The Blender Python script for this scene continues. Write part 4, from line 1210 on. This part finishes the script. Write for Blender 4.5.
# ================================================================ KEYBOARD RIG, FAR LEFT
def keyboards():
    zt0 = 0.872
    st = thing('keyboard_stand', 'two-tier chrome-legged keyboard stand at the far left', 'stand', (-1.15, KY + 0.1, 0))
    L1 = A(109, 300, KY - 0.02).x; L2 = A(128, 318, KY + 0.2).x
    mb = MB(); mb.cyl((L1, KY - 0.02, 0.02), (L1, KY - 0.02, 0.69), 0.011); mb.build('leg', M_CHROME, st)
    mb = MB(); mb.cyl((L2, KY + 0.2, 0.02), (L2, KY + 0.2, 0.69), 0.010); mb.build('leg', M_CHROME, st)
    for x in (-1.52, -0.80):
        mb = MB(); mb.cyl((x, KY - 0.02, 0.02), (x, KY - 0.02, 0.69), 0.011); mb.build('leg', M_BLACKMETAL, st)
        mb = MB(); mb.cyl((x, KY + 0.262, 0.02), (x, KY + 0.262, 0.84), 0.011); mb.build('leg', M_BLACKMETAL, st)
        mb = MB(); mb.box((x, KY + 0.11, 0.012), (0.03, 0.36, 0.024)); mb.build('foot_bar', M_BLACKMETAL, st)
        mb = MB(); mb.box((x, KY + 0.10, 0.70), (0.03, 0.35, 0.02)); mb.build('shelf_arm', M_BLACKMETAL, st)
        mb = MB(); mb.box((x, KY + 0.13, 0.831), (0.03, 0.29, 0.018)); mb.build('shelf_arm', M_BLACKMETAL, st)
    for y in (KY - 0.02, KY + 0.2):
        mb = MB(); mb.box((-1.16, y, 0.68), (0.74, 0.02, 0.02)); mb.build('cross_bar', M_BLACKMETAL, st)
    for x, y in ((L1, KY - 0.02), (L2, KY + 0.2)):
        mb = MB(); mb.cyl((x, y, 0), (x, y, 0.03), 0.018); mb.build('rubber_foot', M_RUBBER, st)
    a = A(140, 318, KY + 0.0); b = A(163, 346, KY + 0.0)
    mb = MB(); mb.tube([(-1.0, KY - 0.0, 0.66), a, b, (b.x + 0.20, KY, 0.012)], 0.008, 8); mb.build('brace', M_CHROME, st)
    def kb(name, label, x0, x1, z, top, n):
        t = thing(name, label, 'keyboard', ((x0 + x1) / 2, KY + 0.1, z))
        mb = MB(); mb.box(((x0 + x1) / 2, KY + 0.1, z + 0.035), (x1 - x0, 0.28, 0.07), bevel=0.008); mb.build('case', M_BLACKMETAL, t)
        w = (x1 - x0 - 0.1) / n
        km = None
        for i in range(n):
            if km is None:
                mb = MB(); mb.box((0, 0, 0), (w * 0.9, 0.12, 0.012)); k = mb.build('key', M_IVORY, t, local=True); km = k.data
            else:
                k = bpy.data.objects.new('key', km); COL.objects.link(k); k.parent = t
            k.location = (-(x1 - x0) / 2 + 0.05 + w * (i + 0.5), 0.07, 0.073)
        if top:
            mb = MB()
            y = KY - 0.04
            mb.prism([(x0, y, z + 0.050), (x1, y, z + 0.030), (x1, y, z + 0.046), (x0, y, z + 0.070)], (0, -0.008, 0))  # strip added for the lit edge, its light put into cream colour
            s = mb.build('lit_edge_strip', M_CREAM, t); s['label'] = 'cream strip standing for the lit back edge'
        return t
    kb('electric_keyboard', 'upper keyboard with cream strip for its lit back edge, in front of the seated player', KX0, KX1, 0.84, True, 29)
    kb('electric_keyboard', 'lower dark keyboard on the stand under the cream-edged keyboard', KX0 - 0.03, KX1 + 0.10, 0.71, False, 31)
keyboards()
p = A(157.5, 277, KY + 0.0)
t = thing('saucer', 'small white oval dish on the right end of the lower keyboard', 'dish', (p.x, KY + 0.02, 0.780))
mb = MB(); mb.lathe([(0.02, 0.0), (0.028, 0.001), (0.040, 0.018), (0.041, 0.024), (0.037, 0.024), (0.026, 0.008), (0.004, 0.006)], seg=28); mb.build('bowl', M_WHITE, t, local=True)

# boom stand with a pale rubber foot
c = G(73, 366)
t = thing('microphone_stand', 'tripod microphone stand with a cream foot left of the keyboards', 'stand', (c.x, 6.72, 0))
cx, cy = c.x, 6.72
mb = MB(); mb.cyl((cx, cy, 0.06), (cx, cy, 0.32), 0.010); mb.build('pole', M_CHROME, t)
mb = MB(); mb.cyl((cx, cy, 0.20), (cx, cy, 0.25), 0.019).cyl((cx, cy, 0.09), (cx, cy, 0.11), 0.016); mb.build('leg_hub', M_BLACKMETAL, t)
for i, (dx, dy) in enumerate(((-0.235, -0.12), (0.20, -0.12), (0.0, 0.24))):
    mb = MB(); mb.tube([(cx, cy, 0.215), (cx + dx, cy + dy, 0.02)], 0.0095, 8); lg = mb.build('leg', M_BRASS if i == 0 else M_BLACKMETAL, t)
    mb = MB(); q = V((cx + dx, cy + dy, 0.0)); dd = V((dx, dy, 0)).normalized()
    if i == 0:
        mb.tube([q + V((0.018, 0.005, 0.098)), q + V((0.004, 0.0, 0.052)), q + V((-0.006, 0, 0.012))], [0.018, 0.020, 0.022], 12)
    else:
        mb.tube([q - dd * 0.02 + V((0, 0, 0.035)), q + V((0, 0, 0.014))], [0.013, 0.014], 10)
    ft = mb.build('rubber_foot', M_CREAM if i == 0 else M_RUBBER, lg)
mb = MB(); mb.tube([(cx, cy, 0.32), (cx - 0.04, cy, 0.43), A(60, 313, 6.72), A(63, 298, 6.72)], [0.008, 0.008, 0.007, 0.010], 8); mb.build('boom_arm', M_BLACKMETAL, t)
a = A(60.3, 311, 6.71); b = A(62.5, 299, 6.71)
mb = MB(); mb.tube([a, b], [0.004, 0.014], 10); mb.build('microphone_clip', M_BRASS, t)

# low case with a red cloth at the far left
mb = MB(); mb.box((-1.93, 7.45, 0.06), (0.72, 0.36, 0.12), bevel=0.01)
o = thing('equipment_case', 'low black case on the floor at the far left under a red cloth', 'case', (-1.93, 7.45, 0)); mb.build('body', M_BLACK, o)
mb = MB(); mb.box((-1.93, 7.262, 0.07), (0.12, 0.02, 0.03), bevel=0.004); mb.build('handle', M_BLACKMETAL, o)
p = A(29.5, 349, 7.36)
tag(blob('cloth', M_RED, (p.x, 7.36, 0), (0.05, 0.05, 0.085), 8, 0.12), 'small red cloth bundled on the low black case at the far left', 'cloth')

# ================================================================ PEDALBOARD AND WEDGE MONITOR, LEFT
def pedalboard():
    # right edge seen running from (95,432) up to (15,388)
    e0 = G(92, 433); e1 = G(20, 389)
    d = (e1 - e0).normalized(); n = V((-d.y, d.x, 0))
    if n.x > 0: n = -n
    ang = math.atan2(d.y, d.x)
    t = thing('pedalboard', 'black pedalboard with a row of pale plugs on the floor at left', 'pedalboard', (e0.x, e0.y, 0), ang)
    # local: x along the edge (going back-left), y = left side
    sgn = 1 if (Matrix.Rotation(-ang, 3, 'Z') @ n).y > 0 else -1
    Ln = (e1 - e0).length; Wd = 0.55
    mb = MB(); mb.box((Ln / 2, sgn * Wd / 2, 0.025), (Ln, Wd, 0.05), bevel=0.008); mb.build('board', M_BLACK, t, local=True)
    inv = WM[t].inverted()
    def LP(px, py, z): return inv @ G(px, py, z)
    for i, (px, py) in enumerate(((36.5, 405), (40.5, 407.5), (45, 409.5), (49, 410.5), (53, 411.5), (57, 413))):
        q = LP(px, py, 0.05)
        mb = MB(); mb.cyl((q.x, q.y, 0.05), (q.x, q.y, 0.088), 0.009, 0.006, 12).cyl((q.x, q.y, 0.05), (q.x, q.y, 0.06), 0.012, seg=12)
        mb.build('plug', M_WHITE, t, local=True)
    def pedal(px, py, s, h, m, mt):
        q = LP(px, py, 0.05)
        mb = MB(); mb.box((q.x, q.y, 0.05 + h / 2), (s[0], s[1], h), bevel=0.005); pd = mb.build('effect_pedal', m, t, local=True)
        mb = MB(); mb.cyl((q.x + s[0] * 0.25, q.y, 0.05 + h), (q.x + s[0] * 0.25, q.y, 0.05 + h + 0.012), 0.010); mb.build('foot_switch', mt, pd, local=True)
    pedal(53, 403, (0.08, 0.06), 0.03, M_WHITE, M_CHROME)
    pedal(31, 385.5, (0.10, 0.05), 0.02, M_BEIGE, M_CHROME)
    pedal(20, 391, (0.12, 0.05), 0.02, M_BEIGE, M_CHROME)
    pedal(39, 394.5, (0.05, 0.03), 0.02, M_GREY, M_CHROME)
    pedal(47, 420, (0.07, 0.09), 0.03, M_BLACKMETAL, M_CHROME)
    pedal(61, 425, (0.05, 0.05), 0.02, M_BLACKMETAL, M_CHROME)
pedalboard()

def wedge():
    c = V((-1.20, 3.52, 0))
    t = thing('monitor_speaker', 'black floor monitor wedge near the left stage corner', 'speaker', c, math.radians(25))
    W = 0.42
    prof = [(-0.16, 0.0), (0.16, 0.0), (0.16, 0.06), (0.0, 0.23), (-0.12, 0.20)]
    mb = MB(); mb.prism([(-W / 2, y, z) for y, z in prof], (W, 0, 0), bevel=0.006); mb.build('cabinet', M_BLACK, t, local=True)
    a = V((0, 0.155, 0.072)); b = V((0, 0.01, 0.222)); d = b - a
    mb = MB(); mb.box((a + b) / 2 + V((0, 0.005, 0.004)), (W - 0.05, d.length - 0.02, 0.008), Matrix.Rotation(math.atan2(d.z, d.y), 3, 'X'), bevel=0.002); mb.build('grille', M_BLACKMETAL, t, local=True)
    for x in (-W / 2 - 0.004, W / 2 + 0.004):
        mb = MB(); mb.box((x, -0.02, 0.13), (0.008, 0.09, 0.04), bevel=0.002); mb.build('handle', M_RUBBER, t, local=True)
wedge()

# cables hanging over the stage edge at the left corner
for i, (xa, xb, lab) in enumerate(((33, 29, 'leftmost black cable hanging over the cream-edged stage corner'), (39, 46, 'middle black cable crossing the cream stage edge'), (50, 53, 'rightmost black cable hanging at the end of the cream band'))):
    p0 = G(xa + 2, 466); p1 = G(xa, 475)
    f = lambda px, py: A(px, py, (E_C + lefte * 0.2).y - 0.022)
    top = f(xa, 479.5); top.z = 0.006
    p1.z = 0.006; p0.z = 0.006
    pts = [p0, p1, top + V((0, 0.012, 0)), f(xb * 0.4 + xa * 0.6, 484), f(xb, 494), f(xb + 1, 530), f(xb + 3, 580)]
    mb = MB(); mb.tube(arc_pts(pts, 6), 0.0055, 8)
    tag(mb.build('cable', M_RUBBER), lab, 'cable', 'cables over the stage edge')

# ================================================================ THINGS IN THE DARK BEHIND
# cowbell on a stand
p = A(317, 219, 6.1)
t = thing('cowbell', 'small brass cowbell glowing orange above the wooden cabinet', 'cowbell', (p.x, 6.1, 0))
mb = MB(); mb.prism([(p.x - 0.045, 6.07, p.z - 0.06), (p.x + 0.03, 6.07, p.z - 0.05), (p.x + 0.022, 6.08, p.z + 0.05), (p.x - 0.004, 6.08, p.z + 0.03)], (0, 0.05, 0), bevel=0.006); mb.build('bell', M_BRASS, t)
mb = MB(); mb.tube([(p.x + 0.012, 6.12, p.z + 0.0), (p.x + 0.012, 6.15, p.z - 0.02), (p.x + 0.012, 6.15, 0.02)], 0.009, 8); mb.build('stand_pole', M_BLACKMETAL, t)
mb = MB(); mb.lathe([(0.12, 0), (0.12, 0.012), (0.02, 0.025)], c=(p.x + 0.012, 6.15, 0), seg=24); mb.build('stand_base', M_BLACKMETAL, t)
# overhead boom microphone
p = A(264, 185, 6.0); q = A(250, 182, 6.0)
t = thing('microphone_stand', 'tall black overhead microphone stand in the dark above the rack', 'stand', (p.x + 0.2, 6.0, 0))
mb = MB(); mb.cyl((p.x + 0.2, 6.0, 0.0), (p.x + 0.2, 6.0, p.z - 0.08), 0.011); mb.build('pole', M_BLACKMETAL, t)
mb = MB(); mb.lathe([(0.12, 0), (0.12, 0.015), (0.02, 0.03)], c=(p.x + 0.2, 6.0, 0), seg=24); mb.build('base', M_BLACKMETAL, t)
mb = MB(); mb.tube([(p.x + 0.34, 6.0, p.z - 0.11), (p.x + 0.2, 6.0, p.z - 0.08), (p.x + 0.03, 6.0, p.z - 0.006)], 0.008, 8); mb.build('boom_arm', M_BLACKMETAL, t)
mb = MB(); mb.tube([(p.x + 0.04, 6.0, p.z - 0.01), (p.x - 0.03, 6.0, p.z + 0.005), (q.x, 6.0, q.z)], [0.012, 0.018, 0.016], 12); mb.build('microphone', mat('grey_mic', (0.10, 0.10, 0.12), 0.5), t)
== == ==
**EXERCISE DIRECTIONS**: Go through the listing above and pull out each line containing the word "from".

**ANSWER**:
The Blender Python script for this scene continues. Write part 4, from line 1210 on. This part finishes the script. Write for Blender 4.5.
    # right edge seen running from (95,432) up to (15,388)